Catacombes 1945
Jean RODHAIN, "Catacombes 1945", Messages de l’aumônerie générale, n° 6, 19 mai 1945, p. 1.
Catacombes 1945
Quel chrétien n’a pas regardé avec admiration le temps où la foi était cachée mais brûlante dans les Catacombes ? Quel lecteur de Quo Vadis n’a pas envié les contemporains de Tarcisius et de Cécile, et imaginé l’accueil fait le soir à ces cortèges ramenant vers les souterrains romains les restes d’un martyr, ou quelques survivants du bagne de Néron ?

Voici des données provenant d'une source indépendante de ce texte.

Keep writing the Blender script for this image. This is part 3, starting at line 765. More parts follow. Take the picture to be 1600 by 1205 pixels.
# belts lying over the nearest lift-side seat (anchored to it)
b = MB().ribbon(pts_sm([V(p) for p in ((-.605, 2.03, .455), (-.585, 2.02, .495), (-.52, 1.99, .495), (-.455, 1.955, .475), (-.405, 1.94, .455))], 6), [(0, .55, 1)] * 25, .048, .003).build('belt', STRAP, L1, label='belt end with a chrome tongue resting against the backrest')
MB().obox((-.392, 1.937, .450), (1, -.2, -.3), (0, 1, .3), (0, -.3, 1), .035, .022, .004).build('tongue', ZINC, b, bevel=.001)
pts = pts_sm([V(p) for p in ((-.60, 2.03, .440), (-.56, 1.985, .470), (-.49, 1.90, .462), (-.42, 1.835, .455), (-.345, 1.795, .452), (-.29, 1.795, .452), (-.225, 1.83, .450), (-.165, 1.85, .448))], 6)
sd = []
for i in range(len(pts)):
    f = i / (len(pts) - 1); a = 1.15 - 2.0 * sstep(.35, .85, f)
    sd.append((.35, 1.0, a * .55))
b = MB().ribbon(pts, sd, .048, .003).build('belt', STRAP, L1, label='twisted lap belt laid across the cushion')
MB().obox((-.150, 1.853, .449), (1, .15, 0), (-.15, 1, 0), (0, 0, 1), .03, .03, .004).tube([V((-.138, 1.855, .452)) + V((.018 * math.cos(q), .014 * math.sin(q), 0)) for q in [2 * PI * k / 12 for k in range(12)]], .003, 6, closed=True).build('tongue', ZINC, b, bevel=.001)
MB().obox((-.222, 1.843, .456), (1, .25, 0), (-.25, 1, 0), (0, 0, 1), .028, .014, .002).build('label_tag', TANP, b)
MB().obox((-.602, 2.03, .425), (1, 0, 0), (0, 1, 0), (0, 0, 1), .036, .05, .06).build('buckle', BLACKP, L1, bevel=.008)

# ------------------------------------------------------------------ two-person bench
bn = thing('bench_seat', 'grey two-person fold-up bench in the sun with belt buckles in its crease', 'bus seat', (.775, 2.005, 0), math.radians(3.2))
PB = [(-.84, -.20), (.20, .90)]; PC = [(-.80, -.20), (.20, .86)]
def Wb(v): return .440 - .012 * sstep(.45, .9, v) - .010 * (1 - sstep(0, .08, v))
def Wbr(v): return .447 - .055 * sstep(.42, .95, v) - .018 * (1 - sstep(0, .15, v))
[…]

L’Eglise pouvait être fière de telles reliques en ce temps-là. Et voici que l’heure est venue, en ce mois de Mai 1945, de rompre enfin le silence sur nos martyrs. Nous n’avions rien révélé depuis cinq ans d’une clandestinité indispensable hier encore pour éviter des représailles aux survivants encore captifs. Mais le voile se déchire. Reconnaissez parmi ces revenants de Buchenwald des jocistes qui n’y furent conduits que pour leur fidélité à la J.O.C.
Venez voir sur son lit d’hôpital ce scout qui anima toute l’action catholique des déportés du Grand Berlin. Comptez parmi ces prêtres qui, malgré toutes les interdictions, se glissèrent volontairement parmi les déportés pour les aider : combien ont payé de leur vie un geste qui re joint bien celui de Vincent de Paul aux galères ? Préparez-vous à fêter cette poignée de militantes qui partirent auprès des plus méprisées de leurs sœurs, partagèrent volontairement leur sort afin qu’elles ne meurent pas sans un sourire de la France et qu’elles ne souffrent sans une présence du Christ. La foule, qui applaudit l’idée de sacrifice dans un film comme "Les Anges du péché", saura apprécier le sacrifice de ces militantes, si j’ose croire qu’à la gare de l’Est les sifflets qui accueillent les arrivées féminines sauront - pour celles-là - faire place aux fleurs...
Elle va venir l’heure où on devra ouvrir les fichiers. et publier les dossiers de l’Aumônerie générale d’où fut organisée toute cette action clandestine.
Dans quelques années ; les enfants de nos catéchismes apprendront par coeur - en pleurant - les pages de toutes les Céciles de Ravensbrük et des Tarcisius de Manthausen,
Pour la jeunesse de notre Église, voici l’heure de la douleur, mais de la fierté.